Lebih lanjut, Bane juga mendorong pemerintah untuk melakukan evaluasi dan pembenahan regulasi yang berkaitan dengan industri manufaktur. Ia menekankan pentingnya memperketat impor barang jadi untuk melindungi daya saing produk dalam negeri dan meningkatkan kualitas produksi domestik. Langkah-langkah konkret ini dinilai krusial untuk mencegah meluasnya dampak negatif penutupan pabrik Sanken.
Langkah Pemerintah dan Respon Kemenperin
Kementerian Perindustrian (Kemenperin) telah menyatakan bahwa penutupan pabrik Sanken di Cikarang merupakan permintaan langsung dari induk perusahaan di Jepang. Direktur Jenderal Industri Logam, Mesin, Alat Transportasi, dan Elektronika (ILMATE) Kemenperin, Setia Diarta, menjelaskan bahwa pabrik tersebut akan mengubah basis produksinya menjadi semikonduktor. Ini menunjukkan adanya pergeseran strategi investasi global yang perlu diantisipasi oleh pemerintah.
Meskipun Kemenperin telah mengetahui rencana penutupan tersebut, langkah-langkah konkret yang diambil untuk mengurangi dampak negatifnya masih perlu dikaji lebih lanjut. Pemerintah perlu mempertimbangkan berbagai strategi, termasuk pelatihan dan penempatan kembali tenaga kerja yang terkena PHK, serta dukungan bagi industri dalam negeri untuk meningkatkan daya saingnya.
Penutupan pabrik Sanken juga menjadi momentum bagi pemerintah untuk melakukan evaluasi menyeluruh terhadap kebijakan industri nasional. Pemerintah perlu memastikan iklim investasi yang kondusif bagi industri manufaktur di Indonesia, sehingga dapat mengurangi ketergantungan pada investasi asing dan menciptakan lapangan kerja yang lebih berkelanjutan.
Pemerintah perlu segera merumuskan strategi jangka panjang untuk menghadapi tantangan deindustrialisasi. Hal ini mencakup peningkatan daya saing industri dalam negeri, diversifikasi produk, dan pengembangan inovasi teknologi. Dengan demikian, Indonesia dapat mengurangi ketergantungan pada sektor tertentu dan menciptakan perekonomian yang lebih resilient.

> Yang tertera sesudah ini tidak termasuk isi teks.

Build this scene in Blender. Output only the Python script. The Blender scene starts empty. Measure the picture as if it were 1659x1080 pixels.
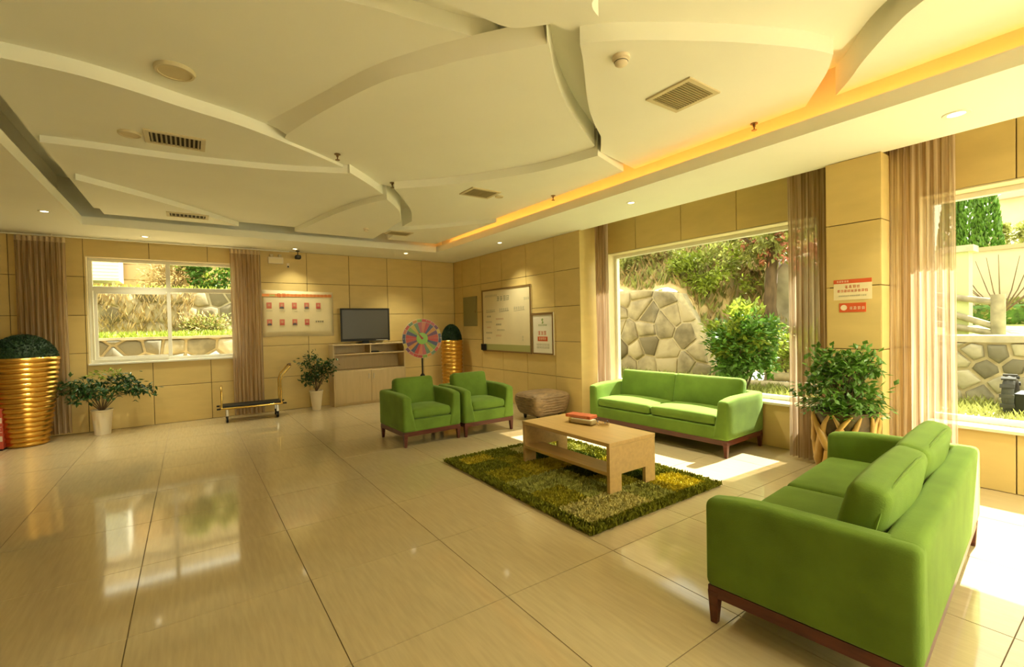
import bpy, bmesh, math, random
from mathutils import Vector, Matrix, noise
R = math.radians
rng = random.Random(7)
SC = bpy.context.scene
COL = SC.collection
# ------------------------------------------------------------------ camera
YAW, PITCH, ROLL, FPX = .612104, -.018865, -.021592, 744.36
fw = Vector((math.sin(YAW)*math.cos(PITCH), math.cos(YAW)*math.cos(PITCH), math.sin(PITCH)))
rt0 = Vector((math.cos(YAW), -math.sin(YAW), 0)); up0 = rt0.cross(fw)
rt = math.cos(ROLL)*rt0 + math.sin(ROLL)*up0
up = -math.sin(ROLL)*rt0 + math.cos(ROLL)*up0
CAMP = Vector((0, 0, 1.5))
cd = bpy.data.cameras.new('camera'); cam = bpy.data.objects.new('camera', cd); COL.objects.link(cam)
m = Matrix((rt, up, -fw)).transposed().to_4x4(); m.translation = CAMP
cam.matrix_world = m
cd.sensor_fit = 'HORIZONTAL'; cd.sensor_width = 36; cd.lens = 36*FPX/1659; cd.clip_start = .02; cd.clip_end = 200
SC.camera = cam
def proj(p):
    d = Vector(p)-CAMP; z = d.dot(fw)
    if z < .05: return None
    return (829.5+FPX*d.dot(rt)/z, 540-FPX*d.dot(up)/z)
def in_view(pts, mar=15):
    q = [proj(p) for p in pts]; q = [a for a in q if a]
    if not q: return False
    xs = [a[0] for a in q]; ys = [a[1] for a in q]
    return max(xs) > -mar and min(xs) < 1659+mar and max(ys) > -mar and min(ys) < 1080+mar
# ------------------------------------------------------------------ sky, sun, exposure
w = bpy.data.worlds.new('world'); SC.world = w; w.use_nodes = True
bg = w.node_tree.nodes['Background']
bg.inputs[0].default_value = (1.0, .965, .74, 1); bg.inputs[1].default_value = 2.1
sd = bpy.data.lights.new('sun', 'SUN'); so = bpy.data.objects.new('sun', sd); COL.objects.link(so)
so.rotation_euler = Vector((1, -.05, 1.08)).to_track_quat('Z', 'Y').to_euler()
sd.energy = 14.0; sd.color = (1, .95, .78); sd.angle = R(.6)
SC.cycles.adaptive_threshold = .025; SC.cycles.max_bounces = 8; SC.cycles.diffuse_bounces = 5; SC.cycles.transparent_max_bounces = 10
SC.view_settings.view_transform = 'Standard'; SC.view_settings.look = 'None'
SC.view_settings.exposure = 0.92; SC.view_settings.gamma = 1; SC.view_settings.use_curve_mapping = False
LAMP = (1.0, .93, .62)
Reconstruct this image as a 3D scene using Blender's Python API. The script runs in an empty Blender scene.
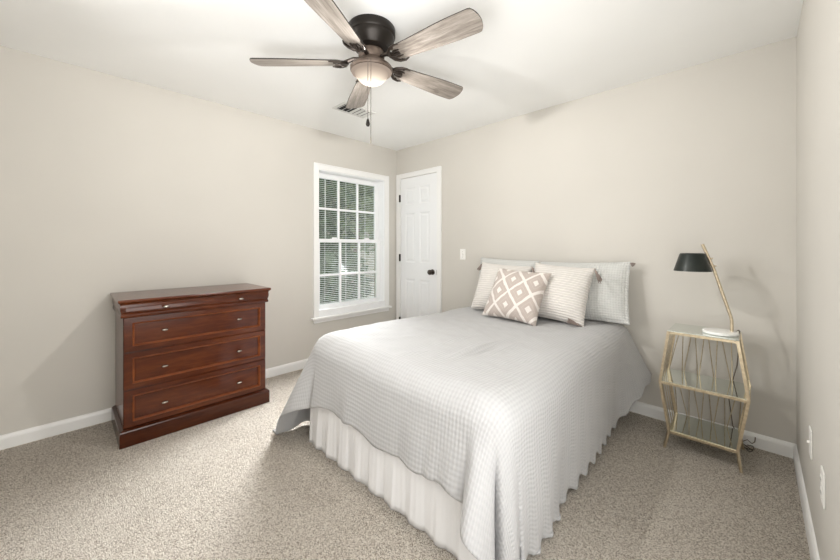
import bpy, math, random
from mathutils import Vector, Matrix
random.seed(7)
PI = math.pi
sc = bpy.context.scene
COL = sc.collection

# ------------------------------------------------------------------ camera
CAM = (3.2734, -2.9489, 1.228); YAW = 44.1756; F_PX = 345.95; HOR = 246.18
cam_d = bpy.data.cameras.new('camera'); cam = bpy.data.objects.new('camera', cam_d); COL.objects.link(cam)
cam.location = CAM; cam.rotation_euler = (PI / 2, 0, math.radians(YAW))
cam_d.sensor_width = 36; cam_d.lens = 36 * F_PX / 840; cam_d.shift_y = -(280 - HOR) / 840
cam_d.clip_start = 0.02
sc.camera = cam

# ------------------------------------------------------------------ light
wd = bpy.data.worlds.new('sky'); sc.world = wd; wd.use_nodes = True
bg = wd.node_tree.nodes['Background']; bg.inputs[0].default_value = (0.86, 0.93, 1.0, 1); bg.inputs[1].default_value = .8

def lamp(name, kind, loc, energy, color=(1, 1, 1), **kw):
    d = bpy.data.lights.new(name, kind); d.energy = energy; d.color = color
    for k, v in kw.items(): setattr(d, k, v)
    o = bpy.data.objects.new(name, d); COL.objects.link(o); o.location = loc
    return o
sun = lamp('sun', 'SUN', (-6, 6, 8), 1.6, (1, .98, .95), angle=math.radians(22))
sun.rotation_euler = Vector((.66 * .90, -.75 * .90, -.436)).to_track_quat('-Z', 'Y').to_euler()
FAN = (1.734, -1.753)
def aim(o, d): o.rotation_euler = Vector(d).to_track_quat('-Z', 'Y').to_euler()
fill = lamp('rear_fill', 'AREA', (.85, -3.4, 1.75), 7, (1, .995, .98), shape='RECTANGLE', size=1.5, size_y=1.2, spread=math.radians(80))  # added fill, out of view, brightens the right wall and back-right corner
aim(fill, (2.8, 2.7, -.6))
side_fill = lamp('right_side_fill', 'AREA', (3.40, -2.35, 1.25), 22, (1, .995, .98), shape='RECTANGLE', size=1.2, size_y=1.8)  # added fill beside the camera for the bed's right side
aim(side_fill, (-1, .12, .05))
bounce = lamp('ceiling_fill', 'AREA', (2.6, -2.9, 1.25), 4.8, (1, 1, 1), shape='RECTANGLE', size=.7, size_y=.7, spread=math.radians(120))  # added upward fill that brightens the ceiling
aim(bounce, (-.62, .80, 1))
win_l = lamp('window_daylight', 'AREA', (.20, -.70, 1.30), 9, (.97, .985, 1), shape='RECTANGLE', size=.65, size_y=.95, spread=math.radians(64))
aim(win_l, (.45, -.68, -.58))
sc.view_settings.view_transform = 'Standard'; sc.view_settings.look = 'None'
sc.view_settings.gamma = 1.0; sc.view_settings.use_curve_mapping = False
sc.view_settings.exposure = 0.90
sc.cycles.use_denoising = True
sc.cycles.max_bounces = 10; sc.cycles.diffuse_bounces = 6
sc.cycles.sample_clamp_indirect = 8

# ------------------------------------------------------------------ materials
def mat(name, color, rough=.5, metal=0, spec=.5, coat=0, emit=None, estr=0, trans=0, alpha=1, sheen=0):
    m = bpy.data.materials.new(name); m.use_nodes = True
    b = m.node_tree.nodes['Principled BSDF']
    b.inputs['Base Color'].default_value = (*color, 1); b.inputs['Roughness'].default_value = rough
    b.inputs['Metallic'].default_value = metal; b.inputs['Specular IOR Level'].default_value = spec
    b.inputs['Coat Weight'].default_value = coat; b.inputs['Coat Roughness'].default_value = .12
    b.inputs['Transmission Weight'].default_value = trans; b.inputs['Alpha'].default_value = alpha
    b.inputs['Sheen Weight'].default_value = sheen
    if emit: b.inputs['Emission Color'].default_value = (*emit, 1); b.inputs['Emission Strength'].default_value = estr
    return m
class NT:
    def __init__(s, m): s.t = m.node_tree; s.b = s.t.nodes['Principled BSDF']
    def n(s, typ, **kw):
        x = s.t.nodes.new(typ)
        for k, v in kw.items():
            if k.startswith('i_'):
                key = k[2:]; x.inputs[int(key) if key.isdigit() else key.replace('_', ' ')].default_value = v
            else: setattr(x, k, v)
        return x
    def l(s, a, b): s.t.links.new(a, b)
    def math(s, op, a, b=None):
        x = s.t.nodes.new('ShaderNodeMath'); x.operation = op
        for i, v in enumerate((a, b)):
            if v is None: continue
            if isinstance(v, (int, float)): x.inputs[i].default_value = v
            else: s.l(v, x.inputs[i])
        return x.outputs[0]
    def ramp(s, fac, stops):
        r = s.t.nodes.new('ShaderNodeValToRGB'); e = r.color_ramp.elements
        while len(e) < len(stops): e.new(.5)
        for k, (p, c) in enumerate(stops): e[k].position = p; e[k].color = (*c, 1)
        s.l(fac, r.inputs[0]); return r.outputs[0]
    def bump(s, h, strength, dist):
        x = s.n('ShaderNodeBump'); x.inputs['Strength'].default_value = strength; x.inputs['Distance'].default_value = dist
        s.l(h, x.inputs['Height']); s.l(x.outputs[0], s.b.inputs['Normal'])
    def coord(s, which, scale=(1, 1, 1), rot=(0, 0, 0)):
        c = s.n('ShaderNodeTexCoord'); mp = s.n('ShaderNodeMapping')
        mp.inputs['Scale'].default_value = scale; mp.inputs['Rotation'].default_value = rot
        s.l(c.outputs[which], mp.inputs[0]); return mp.outputs[0]

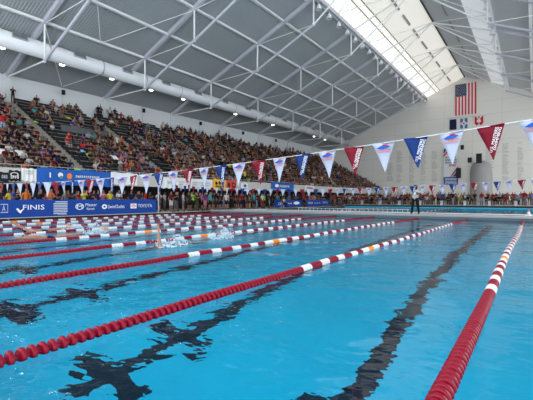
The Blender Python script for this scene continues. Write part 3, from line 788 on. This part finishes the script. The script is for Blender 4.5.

Penutupan pabrik Sanken menjadi peringatan penting bagi pemerintah untuk lebih proaktif dalam mengantisipasi perubahan dinamika global dan dampaknya terhadap industri dalam negeri. Langkah-langkah yang tepat dan terintegrasi sangat diperlukan untuk meminimalisir dampak negatif dan memastikan kesejahteraan pekerja serta pertumbuhan ekonomi yang berkelanjutan.